Abstract

The use of GPUs for general purpose applications has drastically increased. However, the performance gain from porting multithreaded CPU workloads to massively parallel SIMT-based accelerators, like GPUs, is often unpredictable. Even with enough parallelism, programmers do not know if their CPU code will run well on a GPU without first investing the effort to refactor it into a GPGPU programming language. Most of this unpredictability stems from two key side-effects of the GPU’s energy-efficient SIMT hardware: control-flow and memory divergence.To alleviate this issue, we propose SIMTec, an analysis tool that computes the control-flow and memory divergence of arbitrary pre-compiled CPU binaries. The tool constructs and analyzes a dynamic control flow graph of the application, batches threads into warps and emulates the operation of a SIMT stack for each warp to compute the projected SIMT efficiency. Given each warp’s execution mask, memory coalescing is computed using the addresses accessed by memory instructions from parallel threads.
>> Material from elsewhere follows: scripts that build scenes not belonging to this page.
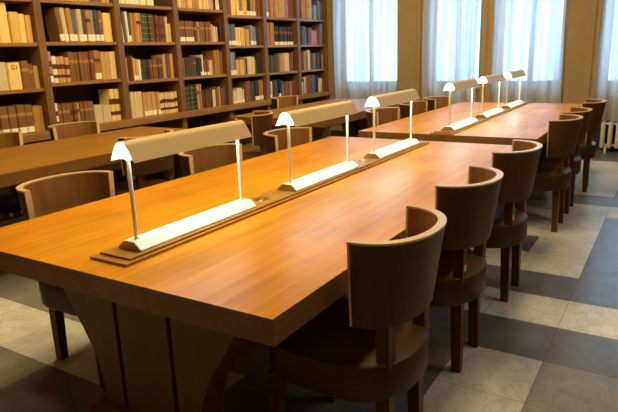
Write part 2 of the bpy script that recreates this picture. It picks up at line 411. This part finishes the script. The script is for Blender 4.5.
# token: color kind [L] / width cm / height cm [/ lean deg]
D = {
 (1, 2): '_/44 y-/9/27 Y-/10/35 y-/9.5/26 Y-/6/25 y-/6/24',
 (1, 1): '_/36.5 C-/17/24 Y-/13/24 b=/8/25 b=/5/22 T-/5/20',
 (1, 0): '_/28 b-L/10/26 b=L/8/26*4 t-/11/24',
 (2, 3): 'b-/4/28*2 t=/5/24*3 y-/5/26*3 T-/6/28*3 b-/5/28*3 T-/5/30*2',
 (2, 2): '_/19 b-L/5.4/31/5 C-L/5.4/31/4 t-L/5.4/31/3 s-L/5.4/30.5/2 C-L/5.4/30.5 n-L/5.4/30.5 t=L/5.4/30.5 S-L/5.4/30.5 n=L/5.4/30.5 b=L/5/30 Y-/11.5/28',
 (2, 1): 'p#L/5.4/29 w#/5.6/25 T#/4.6/24 T#/5.2/24 T#/5/23 b=/4.2/28*3 b=/4.5/28*2 r=/5/28*2 o=L/4.6/29*2 T-/6/28*2 c-/9.5/28',
 (2, 0): 'w#/4.5/24 b=/4.6/23*3 b#/4.6/23*2 T=/3/23 b=/4.6/23*4 C-/11/18*2 Y#/6.5/33 Y#/6.5/33',
 (3, 3): 'c-L/5.2/28*4 Y-L/5/29*3 c-L/5.2/28*2 w-L/4/27',
 (3, 2): '_/3 Y-/3.6/31/4 s-/3.4/31/3 W-/3.2/31/2 n-L/3.6/30/2 t-/4.2/30*2 T=/4/30 t=/4/30 g^/5.8/30*3 B-/5/29 r#/3.8/29 R#/4/28 r#/4/28*2 c-/4/28 y-/6.8/20',
 (3, 1): 'p-/5/24 _/6 b-/3/26 y-L/4.4/24 T-L/4/23 W-/3.6/22 g=/3.8/21*2 k=/4/22*2 b=/4/22*3 B=/4/22*2 T-/4/26 S-/4.4/27 r-/5/26 T-/5/27 b-/3/26',
 (3, 0): 'c-/5.2/28*5 T-L/5/26 T-L/5/26*5 Y#/5/23 c#/5/24*3 Y#/5/23*2 c#/5/24',
 (4, 3): 'c-/5/26*2 T-/5/27*2 y-/5/26*2 t-/5/27*2 Y-/4/27*2 c-/5/28*2 T-/5/28*2 k-/3/28 w-L/4/27*2',
 (4, 2): 'r=L/5.4/24*3 b=L/5.4/24*3 B=/6/23 t=/6/24 b=/5.6/24*4 T-/6/21 c-/5.5/19 C-/3/18 _/4 k-/4/24',
 (4, 1): 'b-/5/22*2 g=/5/22*3 B=/5/23 K-/5/22*2 k-L/4/21 w-L/3.4/25 b-L/4.6/18*2 c-/5/18 T-/5/19 _/3 o-/7/30*2 b-/6/29',
 (4, 0): 'g^/5/29*4 G^/5/29*2 T=/6/30 t-/4/30 _/3 B-/5/22*3 R-/4/23*2 w-/3.6/20 c-/4/22 b-/4/23*2 T-/4/24 r-/4/22*2 s-/3/24',
 (5, 3): 'r-/6/30*2 b-/5/30 Y-/6/28*3 o-L/5/26*2 y-/6/22*2 k-L/5/28*2 t-L/5/27*3 b-/5/28*2',
 (5, 2): 's-L/6/27*4 Y-L/5.5/23*2 y-/6/23*2 T-/5/21*2 _/3 S-L/5/26*2 S-L/5/25 k-/5/24*2 b-/4/23',
 (5, 1): 'S-L/5/30*3 s-L/4/30 y-/6/20*3 p-/5/21 n-/4/22 c-/13/24 Y-/5/23 s-/4/20 _/3 k-/6/28*2',
 (5, 0): '_/6 c-L/7/17*2 w-L/5/20*2 c-L/4/18 _/3 b-/5/28*3 n-/5/27*2 k-L/4/27*3 t-L/4/28*3',
 (6, 3): 'k-/6/28 S-L/6/28 b-/4/28 t-/6/29*3 T-/6/29*4 p-/5/29*2 r-/5/28*2 b-/5/27',
 (6, 2): 'b-/6/24 o-/6/31*3 k~/5.5/26*9',
 (6, 1): 'g-/5/24*4 B-/4/24*2 b-/4/24 p-/5/22 T-/4/22*2 c-/10/27 c-/6/26 r-/4/25 b-/4/28 k-/4/29',
 (6, 0): 'S-L/5/24*2 w-/4/24 _/2 n-/4/26*3 K-L/4/26*2 s-/4/24 T-/5/20 b-/5/21*3 p-/4/21 r-/5/22*3',
 (7, 3): 'b-/5/30*3 t-/6/31*4 T-/5/31*2 _/2 S-/6/22*2 s-/6/30 S-/6/28 s-/5/26',
 (7, 2): 'b-/4/23 K-/4/24 _/4 s-/5/27*3 k-/4/26 b-/4/26*2 p-/5/22*2 p-/5/21 r-/5/24*2 _/4 S-/5/33',
 (7, 1): 'b-/5/22 r-/5/24*2 t-/5/27*3 w-/4/30 s-/4/28 b-/5/25*3 n-/6/25*2 k-/5/24*2 p-/5/23',
 (7, 0): 'c-/6/18*2 b-/4/24 w-/4/26 T-/4/26 r-/5/28*3 s-/5/28*2 k-/5/27*2 K-/5/26 w-/5/22 c-/4/21*2 b-/5/20',
}
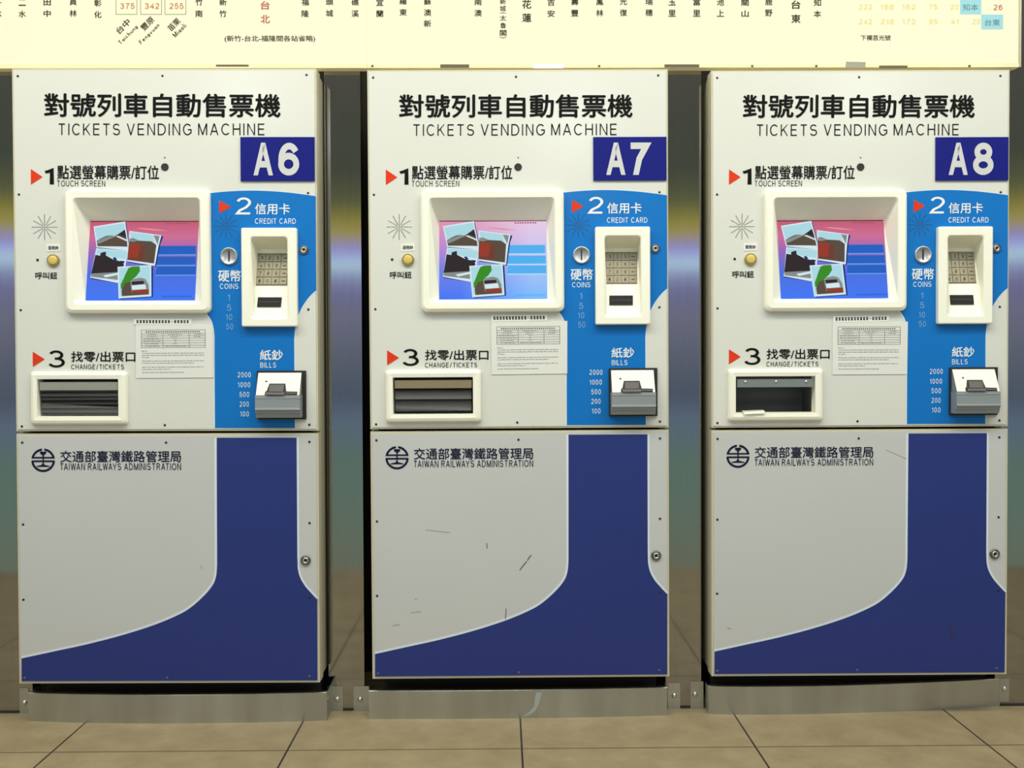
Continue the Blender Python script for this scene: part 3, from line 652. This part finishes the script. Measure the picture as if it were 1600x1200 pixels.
# coin slot, locks
bm = bmesh.new(); x, z = P(908, 396.3)
lathe(bm, x, z, [(13.6*PX, 0.0), (13.6*PX, -0.003), (12.9*PX, -0.0062), (12.2*PX, -0.0066), (11.4*PX, -0.0062), (8*PX, -0.0042), (4.5*PX, -0.0032), (1*PX, -0.0030)], 40); finish(bm)
cs = link('coin_slot', bm, M_CHROME, R, True)
bm = bmesh.new(); box(bm, x-1.1*PX, x+1.1*PX, -0.0052, -0.001, z-8.3*PX, z+8.3*PX); finish(bm); link('slot_opening', bm, M_DARK, cs)
for (px, py, r) in ((1023.5, 386.5, 7.2), (1025, 867, 8.0)):
    bm = bmesh.new(); x, z = P(px, py)
    lathe(bm, x, z, [(r*PX, 0.0), (r*PX*0.97, -0.004), (r*PX*0.72, -0.006), (r*PX*0.66, -0.003)], 28); finish(bm)
    lk = link('lock', bm, M_STEELDARK, R, True)
    bm = bmesh.new(); lathe(bm, x, z, [(r*PX*0.62, -0.003), (r*PX*0.6, -0.0065), (r*PX*0.36, -0.0068), (r*PX*0.34, -0.0050)], 24); finish(bm); cy = link('lock_cylinder', bm, M_CHROME, lk, True)
    bm = bmesh.new(); lathe(bm, x, z, [(r*PX*0.32, -0.0050), (r*PX*0.3, -0.0056)], 16); box(bm, x-r*PX*0.07, x+r*PX*0.07, -0.0064, -0.0056, z-r*PX*0.24, z+r*PX*0.24); finish(bm); link('keyhole', bm, M_HOLE, lk)

# bill acceptor
bm = bmesh.new(); x0, z0 = P(951, 648); x1, z1 = P(1026.5, 572.5); prism(bm, rrect(x0, x1, z0, z1, 0.002, 2), -0.006, 0.0); finish(bm)
ba = link('bill_acceptor', bm, mat('black surround', (0.02, 0.02, 0.02, 1), 0.5), R)
def wedge(bm, pxl, pxr, prof, mi=0):
    """solid with constant width; prof = [(py, depth)] down the front"""
    l = P(pxl, 610, -0.035)[0]; r = P(pxr, 610, -0.035)[0]; zz = [P(990, py, d)[1] for py, d in prof]
    a = [bm.verts.new((l, d, z)) for (py, d), z in zip(prof, zz)]; b = [bm.verts.new((r, d, z)) for (py, d), z in zip(prof, zz)]
    ab = [bm.verts.new((l, -0.004, z)) for z in (zz[0], zz[-1])]; bb = [bm.verts.new((r, -0.004, z)) for z in (zz[0], zz[-1])]
    for i in range(len(a)-1): bm.faces.new((a[i], a[i+1], b[i+1], b[i])).material_index = mi
    bm.faces.new(a + [ab[1], ab[0]]); bm.faces.new([bb[0], bb[1]] + b[::-1]); bm.faces.new((ab[0], bb[0], b[0], a[0])); bm.faces.new((ab[1], a[-1], b[-1], bb[1]))
def bdp(py): return -0.010 - 0.033*(py - 576)/(610.5 - 576)
bm = bmesh.new(); wedge(bm, 956, 1023, [(576, -0.010), (610.5, -0.043)]); finish(bm)
for f in bm.faces:
    if abs(f.normal.x) > 0.9: f.material_index = 1
fp = link('face_plate', bm, [M_FACE, M_GREY], ba)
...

The tool reports the SIMT efficiency and memory divergence characteristics.We validate SIMTec using a suite of 11 applications with both x86 CPU and CUDA GPU implementations on an NVIDIA Volta V100, demonstrating that SIMTec has a correlation factor of 1.00 and 0.98 for SIMT efficiency and memory divergence, respectively. To demonstrate the predictive power of SIMTec, we explore another 16 CPU workloads for which there is no 1:1 GPU implementation. We perform case studies on these applications that range from compute-intensive thread-parallel workloads to cloud-based request-parallel microservices. Using SIMTec, we demonstrate that many of these CPU-only workloads are amenable to SIMT acceleration as-is.